Collaboration: Background on the chess partnership and starting a new game …

Harrell Fletcher was my mentor in Handshake2. It was here where we first began our ‘chess’ partnership. Through Handshake3 I am fortunate to continue this partnership.

This time in Handshake3 our chess game is a little different. Instead of playing a game where the chess pieces on both sides form ‘my’ work, where I choose the direction the plays continue/develop, where I resolve where the game ends; this time the game forms ‘our’ work; this time the game sees Harrell’s starts, his big moves, the outcome carries much more strongly his interests in focus/direction as much as my own… this will be exciting to see … it will be an experience that is exciting to learn through …

An opportunity to make a work together … I am looking forward to seeing where this shared game of chess may go … and where it may end.

Thanks Harrell for joining me in another game of chess.

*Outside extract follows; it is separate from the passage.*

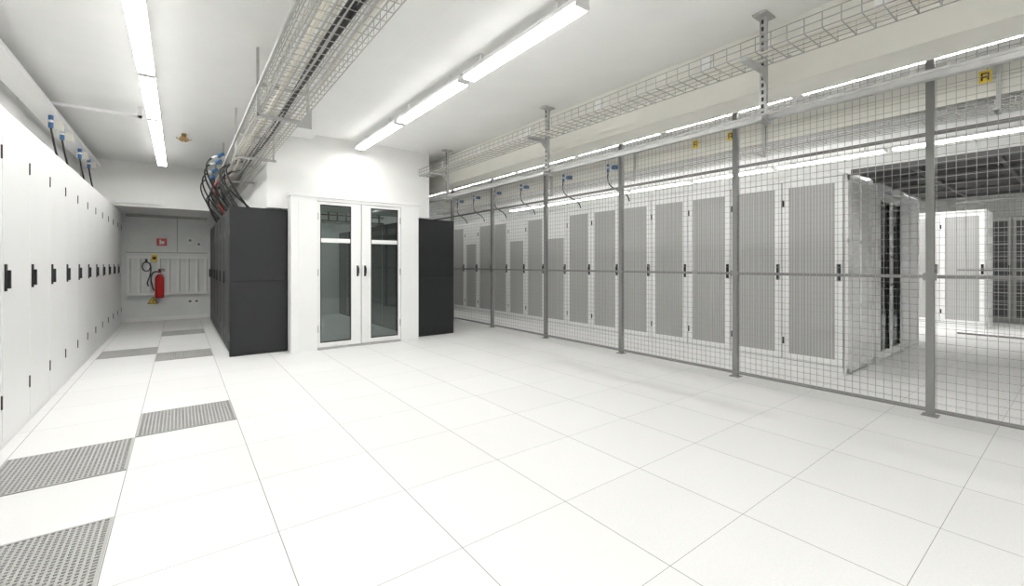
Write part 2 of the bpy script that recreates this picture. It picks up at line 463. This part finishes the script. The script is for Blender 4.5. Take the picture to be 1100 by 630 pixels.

A bit of information on Harrell Fletcher …

Within Harrell’s practice there is a beautiful oscillation that occurs between art and life. I want to make work that is alive; Harrell’s work does this – it moves, its alive, it lives in the people, happens in the community and shines ‘a spotlight on a culture’ that exists in the places he lives and works.’ (Renee Bevan, 2015)

 

Harrell Fletcher received his BFA from the San Francisco Art Institute and his MFA from the California College of the Arts. He studied organic farming at UCSC and went on to work on a variety of small Community Supported Agriculture farms, which impacted his work as an artist. Fletcher has produced a wide variety of socially engaged collaborative and interdisciplinary projects since the early 1990’s. His work has been shown at SF MoMA, the de Young Museum, the Berkeley Art Museum, the Wattis Institute, and Yerba Buena Center for the Arts in the San Francisco Bay Area; The Drawing Center, Socrates Sculpture Park, The Sculpture Center, White Columns, The Wrong Gallery, Apex Art, and Smackmellon in NYC; PICA and The Portland Art Museum in Portland, OR; CoCA and The Seattle Art Museum in Seattle, WA; Signal in Malmo, Sweden; Domain de Kerguehennec, and the Matisse Museum in France; The Vancouver Art Gallery and The Power Plant in Canada; The Tate Modern and the Royal College of Art in London; and the National Gallery of Victoria in Melbourne, Australia, among many other locations. He was a participant in the 2004 Whitney Biennial, the 2007 Mercosul Biennial, the 2012 Shanghai Biennial, and the 2014 CAFAM Biennial. Fletcher has work in the collections of MoMA, The Whitney Museum, The New Museum, SFMoMA, The Hammer Museum, The Berkeley Art Museum, The De Young Museum, The FRAC Brittany, France, and CAFA Art Museum in Beijing, China. Fletcher is the 2005 recipient of the Alpert Award in Visual Arts. From 2002 to 2009 Fletcher co-produced Learning To Love You More, a participatory website with Miranda July. Since 2009 he has collaborated with Jens Hoffmann on The People’s Biennial, an ongoing exhibition project devoted to locating and presenting under-acknowledged art and artists from across the US. Fletcher is a Professor at Portland State University in Portland, Oregon, where he is the director of the MFA in Art and Social Practice, a program he founded in 2007.